16
votes

Because of work policies, I'm forced to use Subversion. Currently I've developed some code using Mercurial, and I have to convert this repository to a new Subversion repository. The current Mercurial repository also contains legacy code parts that I copied from another SVN repository (a HW driver), and this code contains keywords (like $Id: ...$) that were expanded while I copied the code.

My current approach to do the conversion is:

hg convert --dest-type svn repository.hg repository.svn

This works, unfortunately it does not preserve the timestamps of Mercurial revisions. Additionally, it expands tags in some legacy code parts where someone wrote $Id: ...$ stuff.

The questions:

  1. How can I export to Subversion, keeping the timestamps of revisions.
  2. How can I convert without expanding $Id:$ style keywords, or, even better, delete the offending lines while converting. Is this possible, or do I have to modify the history of the Mercurial dump before converting to make sure no keywords are present?

Sorry if this question has been answered already, I've searched intensely with Google and on here, but I cannot find an answer for this problem. Especially the timestamp problem must be something that others have already run into.

Cheers, H.

EDIT: I've since created a script that extracts timestamps from a Mercurial export file and updates a Subversion dumpfile, which is nothing more but a kludge, but it works. The $Id: problem is still unsolved, unfortunately.

4

4 Answers

3
votes

It is a tricky issue. Why aproaching the solution differently:

https://bitbucket.org/durin42/hgsubversion/wiki/Home

This is an extension to Mercurial which allows you to access it as a SVN Client, could it work for you?

2
votes

I want to re-suggest hgsubversion as a solution.
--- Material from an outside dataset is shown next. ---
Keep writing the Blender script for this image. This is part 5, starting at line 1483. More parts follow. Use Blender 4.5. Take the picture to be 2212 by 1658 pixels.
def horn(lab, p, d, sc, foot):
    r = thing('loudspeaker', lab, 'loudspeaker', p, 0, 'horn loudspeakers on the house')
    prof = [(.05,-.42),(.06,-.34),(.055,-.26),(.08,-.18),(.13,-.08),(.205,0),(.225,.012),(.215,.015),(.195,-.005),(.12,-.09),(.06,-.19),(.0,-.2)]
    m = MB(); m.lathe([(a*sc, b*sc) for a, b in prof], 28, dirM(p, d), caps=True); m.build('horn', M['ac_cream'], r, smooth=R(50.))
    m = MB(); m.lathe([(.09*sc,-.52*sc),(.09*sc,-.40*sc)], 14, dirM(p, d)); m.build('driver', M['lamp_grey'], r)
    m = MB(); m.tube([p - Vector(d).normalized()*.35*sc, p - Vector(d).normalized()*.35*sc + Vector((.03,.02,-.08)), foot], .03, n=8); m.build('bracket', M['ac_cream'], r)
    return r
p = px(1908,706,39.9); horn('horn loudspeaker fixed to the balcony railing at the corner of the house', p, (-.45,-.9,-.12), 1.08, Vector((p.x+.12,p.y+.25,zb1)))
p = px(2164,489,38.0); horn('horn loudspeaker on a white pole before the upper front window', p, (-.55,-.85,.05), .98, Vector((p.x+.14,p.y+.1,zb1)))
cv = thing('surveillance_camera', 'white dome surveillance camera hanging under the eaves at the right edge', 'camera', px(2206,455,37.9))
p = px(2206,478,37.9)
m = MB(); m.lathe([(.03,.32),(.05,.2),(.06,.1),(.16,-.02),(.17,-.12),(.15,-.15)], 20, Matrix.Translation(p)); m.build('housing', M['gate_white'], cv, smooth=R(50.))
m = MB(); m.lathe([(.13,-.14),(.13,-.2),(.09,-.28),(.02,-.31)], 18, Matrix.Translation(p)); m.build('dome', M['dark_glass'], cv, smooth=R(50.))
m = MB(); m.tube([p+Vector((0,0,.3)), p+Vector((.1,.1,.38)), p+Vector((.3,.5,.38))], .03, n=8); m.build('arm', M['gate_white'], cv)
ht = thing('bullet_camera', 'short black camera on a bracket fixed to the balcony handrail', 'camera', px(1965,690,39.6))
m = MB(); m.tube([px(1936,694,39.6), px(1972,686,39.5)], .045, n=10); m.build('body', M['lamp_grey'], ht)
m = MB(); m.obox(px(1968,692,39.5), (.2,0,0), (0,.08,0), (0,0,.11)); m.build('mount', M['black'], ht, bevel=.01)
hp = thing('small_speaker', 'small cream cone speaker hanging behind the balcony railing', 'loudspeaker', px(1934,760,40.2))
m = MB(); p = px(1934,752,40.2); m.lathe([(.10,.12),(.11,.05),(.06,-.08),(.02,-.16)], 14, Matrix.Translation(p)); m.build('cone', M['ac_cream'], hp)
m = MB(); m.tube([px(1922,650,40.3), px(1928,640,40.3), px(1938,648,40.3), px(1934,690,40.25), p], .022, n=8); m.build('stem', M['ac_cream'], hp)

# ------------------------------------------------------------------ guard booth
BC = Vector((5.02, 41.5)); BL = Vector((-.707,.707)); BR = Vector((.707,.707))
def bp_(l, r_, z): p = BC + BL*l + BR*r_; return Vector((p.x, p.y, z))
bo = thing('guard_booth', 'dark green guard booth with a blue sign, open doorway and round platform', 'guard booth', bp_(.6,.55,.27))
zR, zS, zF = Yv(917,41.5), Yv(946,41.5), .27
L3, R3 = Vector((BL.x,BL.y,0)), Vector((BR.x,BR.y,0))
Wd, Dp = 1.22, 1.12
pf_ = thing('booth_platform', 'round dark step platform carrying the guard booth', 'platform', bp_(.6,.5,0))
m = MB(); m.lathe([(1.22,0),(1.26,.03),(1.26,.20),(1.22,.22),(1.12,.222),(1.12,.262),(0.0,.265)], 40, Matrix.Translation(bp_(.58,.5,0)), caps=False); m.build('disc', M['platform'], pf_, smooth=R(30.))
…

In the normal case, it is used to access a Subversion repository using hg, but you can use it to convert a Mercurial repository to Subversion as well if you are not afraid to work on your history of changesets. (If you know how to work with changesets, you have quite a bit of control over the process.)

Essentially, you have to do the following steps:

  1. Make your Mercurial history linear (this is required for Subversion); you can use the Collapse extension to collapse any non-linear area of the history into a single changeset
  2. Create a Subversion repository or directory and hg pull this SVN path (using hgsubversion) into your Mercurial repository. The Subversion path may have to be non-empty for this, but as long as there is no overlap with the files in the Mercurial repository, this should be fine.
  3. Rebase all of the changesets from the Mercurial history on top of the head of the Subversion history. This is done using the Rebase extension. If there is no overlap, this should be an automatic operation.
  4. Use hg push to send the result back to Subversion. The linear set of changes that descend from the former head of the Subversion repository will be added to the Subversion path.

Check this blog article for some concrete command-line commands that you can use.

2
votes

I tried the keyword substitution once on SVN and I had to add a svn:keywords property to the working folder indicating which keyword(s) to be substituted. So, deleting this property should do the job.

This article on Stack Overflow is possibly related to this question.

1
votes

As far as I understand your problem now: You have a Hg repository which was once converted from SVN, where keyword expansion had been used. Now the expanded keywords remain unchanged in the Hg repo. You now want to strip those keywords (or just their expanded values) from the Hg history, preserving author, date/time, commit message and of course changed files.

This is just an idea, I have never done this in practical, but ... Speaking just of mercurial, I think it's possible to do this by a combination of usual mercurial behaviour, just for one branch and without tags and other branches:

  1. Clone the intended source repository
  2. Prepare an empty Hg repository
  3. Perform hg log > logfile.txt over the source repo on that branch you want to change
  4. Parse the file getting a structured list of all necessary information like changeset number, user, date and summary, store this into a data structure that allows easy iteration
  5. Iterate through the list (or directly use the log file) and ...
    • delete all working files from the destination repo
    • export a changeset from the source repo to the working copy of the destination repo
    • change anything in the working files you want to do
    • hg addremove
    • hg commit -m ... -d ... -u ...
  6. Repeat step 5 as often as necessary

The drawback is that the changesets will get new hash values, so tags and bookmarks need to be updated.

If there are other branches that have to be migrated:

  1. Update the destination repo to that branch's starting point
  2. and the source repo, too
  3. insert steps 3 to 6 from the above list here

Perhaps there is some more work to be done, but I think this could work. As told before, I've never done this.